Data block.
★ ★ ★ ★ ★
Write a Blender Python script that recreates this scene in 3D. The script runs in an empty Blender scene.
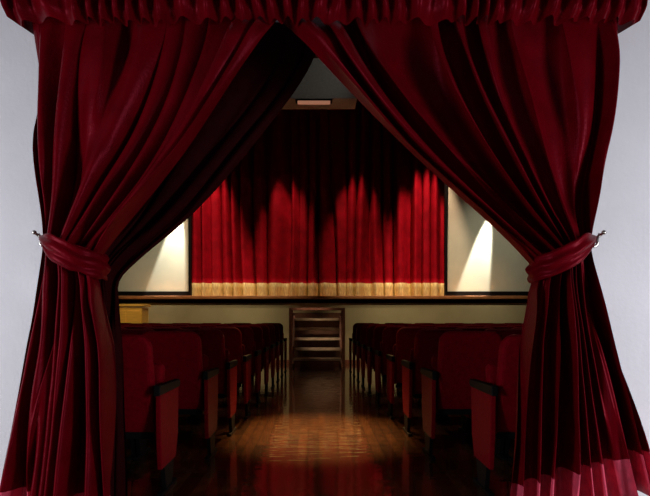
import bpy, bmesh, math
from mathutils import Vector, Matrix, noise
S = bpy.context.scene
COL = S.collection
S.view_settings.view_transform = 'Standard'
S.view_settings.look = 'None'

# ---------------- materials ----------------
def mat(name, col, rough=0.6, metal=0.0, spec=0.5, sheen=0.0, sheencol=None, emis=None, estr=0, var=0.0, vscale=20, bump=0.0, bscale=200, stretch=(1,1,1), stint=None):
    m = bpy.data.materials.new(name); m.use_nodes = True
    nt = m.node_tree; b = nt.nodes['Principled BSDF']
    b.inputs['Base Color'].default_value = (*col, 1)
    b.inputs['Roughness'].default_value = rough
    b.inputs['Metallic'].default_value = metal
    b.inputs['Specular IOR Level'].default_value = spec
    if stint: b.inputs['Specular Tint'].default_value = (*stint, 1)
    if sheen:
        b.inputs['Sheen Weight'].default_value = sheen
        b.inputs['Sheen Roughness'].default_value = 0.3
        b.inputs['Sheen Tint'].default_value = (*(sheencol or col), 1)
    if emis:
        b.inputs['Emission Color'].default_value = (*emis, 1)
        b.inputs['Emission Strength'].default_value = estr
    tc = nt.nodes.new('ShaderNodeTexCoord')
    mp = nt.nodes.new('ShaderNodeMapping'); mp.inputs['Scale'].default_value = stretch
    nt.links.new(tc.outputs['Object'], mp.inputs['Vector'])
    if var:
        n = nt.nodes.new('ShaderNodeTexNoise'); n.inputs['Scale'].default_value = vscale
        n.inputs['Detail'].default_value = 5
        nt.links.new(mp.outputs[0], n.inputs['Vector'])
        r = nt.nodes.new('ShaderNodeValToRGB')
        r.color_ramp.elements[0].position = 0.3; r.color_ramp.elements[1].position = 0.7
        r.color_ramp.elements[0].color = (*[c*(1-var) for c in col], 1)
        r.color_ramp.elements[1].color = (*[min(1, c*(1+var)) for c in col], 1)
        nt.links.new(n.outputs['Fac'], r.inputs[0]); nt.links.new(r.outputs[0], b.inputs['Base Color'])
    if bump:
        n2 = nt.nodes.new('ShaderNodeTexNoise'); n2.inputs['Scale'].default_value = bscale
        nt.links.new(mp.outputs[0], n2.inputs['Vector'])
        bp = nt.nodes.new('ShaderNodeBump'); bp.inputs['Strength'].default_value = bump
        bp.inputs['Distance'].default_value = 0.01
        nt.links.new(n2.outputs['Fac'], bp.inputs['Height']); nt.links.new(bp.outputs[0], b.inputs['Normal'])
    return m

M_velvet = mat('door_velvet', (0.10, 0.0003, 0.003), 0.40, spec=0.30, stint=(1, 0.08, 0.16), sheen=0.15, sheencol=(1.0, 0.015, 0.07), var=0.2, vscale=9, bump=0.15, bscale=70)
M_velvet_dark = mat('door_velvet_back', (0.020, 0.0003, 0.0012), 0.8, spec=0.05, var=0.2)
M_hem = mat('pink_hem', (0.62, 0.07, 0.13), 0.6, spec=0.2, var=0.15, vscale=30)
M_stagevel = mat('stage_velvet', (0.36, 0.002, 0.012), 0.7, spec=0.10, var=0.25, vscale=5)
M_gold = mat('gold_fringe', (0.90, 0.64, 0.28), 0.5, spec=0.4, var=0.35, vscale=60, stretch=(1, 1, 0.15))
M_seat = mat('seat_fabric', (0.18, 0.001, 0.007), 0.7, spec=0.15, stint=(1, 0.2, 0.2), sheen=0.12, sheencol=(0.9, 0.02, 0.06), var=0.2, vscale=40)
M_black = mat('black_plastic', (0.005, 0.004, 0.004), 0.6, spec=0.15)
M_wallw = mat('foyer_plaster', (0.84, 0.84, 0.89), 0.9, spec=0.1, var=0.04, vscale=3, bump=0.15, bscale=40)
M_dark = mat('auditorium_wall_paint', (0.030, 0.020, 0.018), 0.8, var=0.1, vscale=4)
M_ceil = mat('auditorium_ceiling_paint', (0.012, 0.010, 0.010), 0.9, var=0.1, vscale=4)
M_cream = mat('cream_plaster', (0.72, 0.61, 0.34), 0.8, spec=0.2, var=0.06, vscale=2.5, bump=0.1, bscale=50)
M_cream2 = mat('cream_panel', (0.80, 0.78, 0.60), 0.75, spec=0.2, var=0.05, vscale=2.5)
M_wood = mat('stage_wood', (0.55, 0.22, 0.08), 0.4, var=0.35, vscale=6, stretch=(1, 8, 8))
M_wood2 = mat('step_wood', (0.36, 0.13, 0.07), 0.45, var=0.35, vscale=8, stretch=(1, 6, 6))
M_wood3 = mat('cabinet_wood', (0.95, 0.50, 0.08), 0.45, var=0.12, vscale=6, stretch=(1, 1, 6))
M_metal = mat('hook_metal', (0.55, 0.53, 0.50), 0.3, metal=1.0, var=0.1)
M_grey = mat('grey_housing', (0.50, 0.49, 0.46), 0.6, var=0.1)
M_lamp = mat('lamp_tube', (0.4, 0.25, 0.2), 0.5, emis=(1, 0.42, 0.25), estr=0.28)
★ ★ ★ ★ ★
Exercise. Transcribe the listing above verbatim. Omit the pictures.

The completed task.
Write a Blender Python script that recreates this scene in 3D. The script runs in an empty Blender scene.
import bpy, bmesh, math
from mathutils import Vector, Matrix, noise
S = bpy.context.scene
COL = S.collection
S.view_settings.view_transform = 'Standard'
S.view_settings.look = 'None'

# ---------------- materials ----------------
def mat(name, col, rough=0.6, metal=0.0, spec=0.5, sheen=0.0, sheencol=None, emis=None, estr=0, var=0.0, vscale=20, bump=0.0, bscale=200, stretch=(1,1,1), stint=None):
    m = bpy.data.materials.new(name); m.use_nodes = True
    nt = m.node_tree; b = nt.nodes['Principled BSDF']
    b.inputs['Base Color'].default_value = (*col, 1)
    b.inputs['Roughness'].default_value = rough
    b.inputs['Metallic'].default_value = metal
    b.inputs['Specular IOR Level'].default_value = spec
    if stint: b.inputs['Specular Tint'].default_value = (*stint, 1)
    if sheen:
        b.inputs['Sheen Weight'].default_value = sheen
        b.inputs['Sheen Roughness'].default_value = 0.3
        b.inputs['Sheen Tint'].default_value = (*(sheencol or col), 1)
    if emis:
        b.inputs['Emission Color'].default_value = (*emis, 1)
        b.inputs['Emission Strength'].default_value = estr
    tc = nt.nodes.new('ShaderNodeTexCoord')
    mp = nt.nodes.new('ShaderNodeMapping'); mp.inputs['Scale'].default_value = stretch
    nt.links.new(tc.outputs['Object'], mp.inputs['Vector'])
    if var:
        n = nt.nodes.new('ShaderNodeTexNoise'); n.inputs['Scale'].default_value = vscale
        n.inputs['Detail'].default_value = 5
        nt.links.new(mp.outputs[0], n.inputs['Vector'])
        r = nt.nodes.new('ShaderNodeValToRGB')
        r.color_ramp.elements[0].position = 0.3; r.color_ramp.elements[1].position = 0.7
        r.color_ramp.elements[0].color = (*[c*(1-var) for c in col], 1)
        r.color_ramp.elements[1].color = (*[min(1, c*(1+var)) for c in col], 1)
        nt.links.new(n.outputs['Fac'], r.inputs[0]); nt.links.new(r.outputs[0], b.inputs['Base Color'])
    if bump:
        n2 = nt.nodes.new('ShaderNodeTexNoise'); n2.inputs['Scale'].default_value = bscale
        nt.links.new(mp.outputs[0], n2.inputs['Vector'])
        bp = nt.nodes.new('ShaderNodeBump'); bp.inputs['Strength'].default_value = bump
        bp.inputs['Distance'].default_value = 0.01
        nt.links.new(n2.outputs['Fac'], bp.inputs['Height']); nt.links.new(bp.outputs[0], b.inputs['Normal'])
    return m

M_velvet = mat('door_velvet', (0.10, 0.0003, 0.003), 0.40, spec=0.30, stint=(1, 0.08, 0.16), sheen=0.15, sheencol=(1.0, 0.015, 0.07), var=0.2, vscale=9, bump=0.15, bscale=70)
M_velvet_dark = mat('door_velvet_back', (0.020, 0.0003, 0.0012), 0.8, spec=0.05, var=0.2)
M_hem = mat('pink_hem', (0.62, 0.07, 0.13), 0.6, spec=0.2, var=0.15, vscale=30)
M_stagevel = mat('stage_velvet', (0.36, 0.002, 0.012), 0.7, spec=0.10, var=0.25, vscale=5)
M_gold = mat('gold_fringe', (0.90, 0.64, 0.28), 0.5, spec=0.4, var=0.35, vscale=60, stretch=(1, 1, 0.15))
M_seat = mat('seat_fabric', (0.18, 0.001, 0.007), 0.7, spec=0.15, stint=(1, 0.2, 0.2), sheen=0.12, sheencol=(0.9, 0.02, 0.06), var=0.2, vscale=40)
M_black = mat('black_plastic', (0.005, 0.004, 0.004), 0.6, spec=0.15)
M_wallw = mat('foyer_plaster', (0.84, 0.84, 0.89), 0.9, spec=0.1, var=0.04, vscale=3, bump=0.15, bscale=40)
M_dark = mat('auditorium_wall_paint', (0.030, 0.020, 0.018), 0.8, var=0.1, vscale=4)
M_ceil = mat('auditorium_ceiling_paint', (0.012, 0.010, 0.010), 0.9, var=0.1, vscale=4)
M_cream = mat('cream_plaster', (0.72, 0.61, 0.34), 0.8, spec=0.2, var=0.06, vscale=2.5, bump=0.1, bscale=50)
M_cream2 = mat('cream_panel', (0.80, 0.78, 0.60), 0.75, spec=0.2, var=0.05, vscale=2.5)
M_wood = mat('stage_wood', (0.55, 0.22, 0.08), 0.4, var=0.35, vscale=6, stretch=(1, 8, 8))
M_wood2 = mat('step_wood', (0.36, 0.13, 0.07), 0.45, var=0.35, vscale=8, stretch=(1, 6, 6))
M_wood3 = mat('cabinet_wood', (0.95, 0.50, 0.08), 0.45, var=0.12, vscale=6, stretch=(1, 1, 6))
M_metal = mat('hook_metal', (0.55, 0.53, 0.50), 0.3, metal=1.0, var=0.1)
M_grey = mat('grey_housing', (0.50, 0.49, 0.46), 0.6, var=0.1)
M_lamp = mat('lamp_tube', (0.4, 0.25, 0.2), 0.5, emis=(1, 0.42, 0.25), estr=0.28)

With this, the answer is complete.